Recent high-profile job losses underline the need for the continued growth and expansion of indigenous small and medium businesses. As I stated on television and as I genuinely believe, we can never create too many jobs. My mother — Lord have mercy on her — might have asked whether we thought we would never again see a poor day. People were becoming blasé about jobs but we can never create too many. As we know from experience, particularly in Cork, multinationals can leave at the drop of a hat in pursuit of cheaper options. Budget 2007 provided €272 million for small business and research and development and this Bill will trigger that investment, which is most welcome.

The Taoiseach recently launched the national development plan, which sets out ambitious proposals for our country's continued progress until 2013. The Finance Bill is a keystone of that plan in that a total of €7.7 billion will be invested in upskilling the workforce in order to maintain the highest standards of education and training for all.

Since 1997, more than €5 billion has been returned to Irish taxpayers. Social welfare and public expenditure have doubled in that timeframe, and the national debt has been halved. This represents intelligent financing and prudent management of the economy. Some will argue about this — it is obviously the job of the Opposition to oppose and the job of those in Government to promote and govern — but they should note that the macro figures I am outlining are factual. Others will squirm at these figures but they represent a major step in the right direction. The Finance Bill 2007 is underpinning our progress, although one can argue about the micro side of the equation and about how individuals might be affected by the Bill's provisions. We all represent such individuals.

There is a new tendency for media commentators to say those in Government sound like the Opposition when it suits them, but I have said the Opposition had no difficulty whatsoever in producing a huge pamphlet after the budget stating the Government was right, outlining citizens' entitlements and welcoming the increases in social welfare and health spending. It is as though the Opposition had sanctioned the increases itself, and this is the way it should be. There is nobody totally in Opposition and nobody totally in Government. None on this side will ever be in a position not to criticise, seek new benefits or make suggestions for improvements. It is never a case of taking just one side; there must be a mixture of approaches and that is why we are elected.

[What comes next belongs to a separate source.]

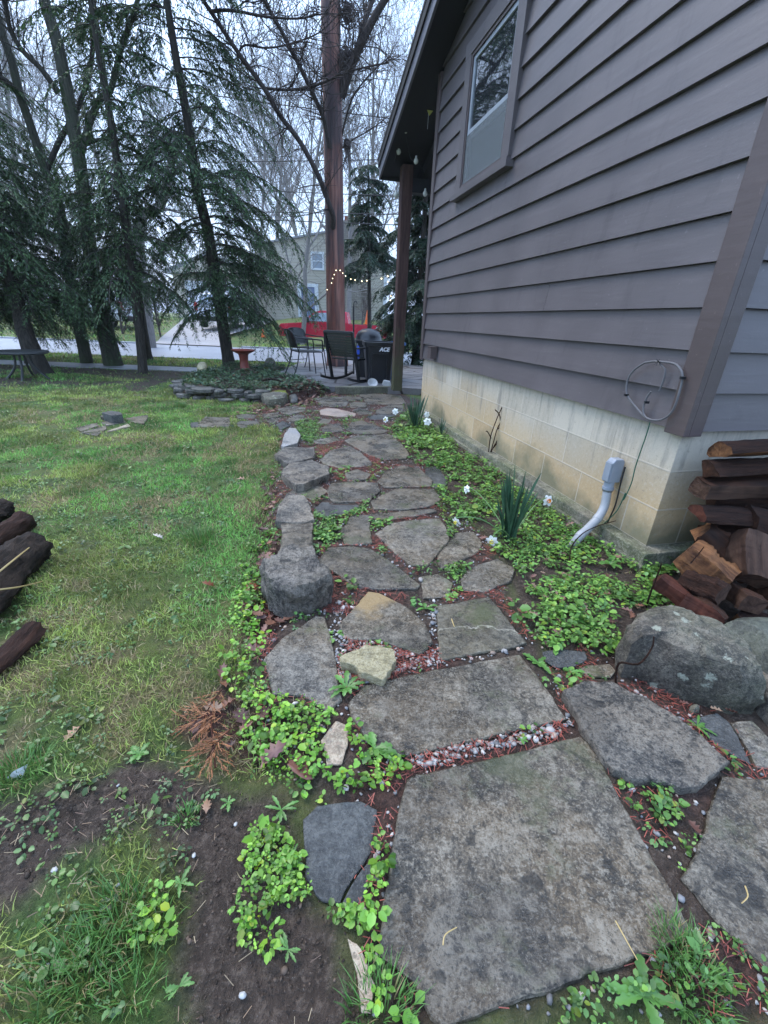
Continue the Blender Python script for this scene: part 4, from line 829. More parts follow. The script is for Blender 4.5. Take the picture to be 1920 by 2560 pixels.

Deputy Naughten had a go at the Minister of State at the Department of Finance, Deputy Parlon, about his negotiations on land prices. Let me refer to this because, as the Acting Chairman knows, I vote on the Committee of Public Accounts. The Opposition has been referring very loudly to overruns in the cost of road projects, yet the much-lauded IFA agreement trebled the price of the land involved and automatically triggered overruns. I commend this excellent Bill to the House.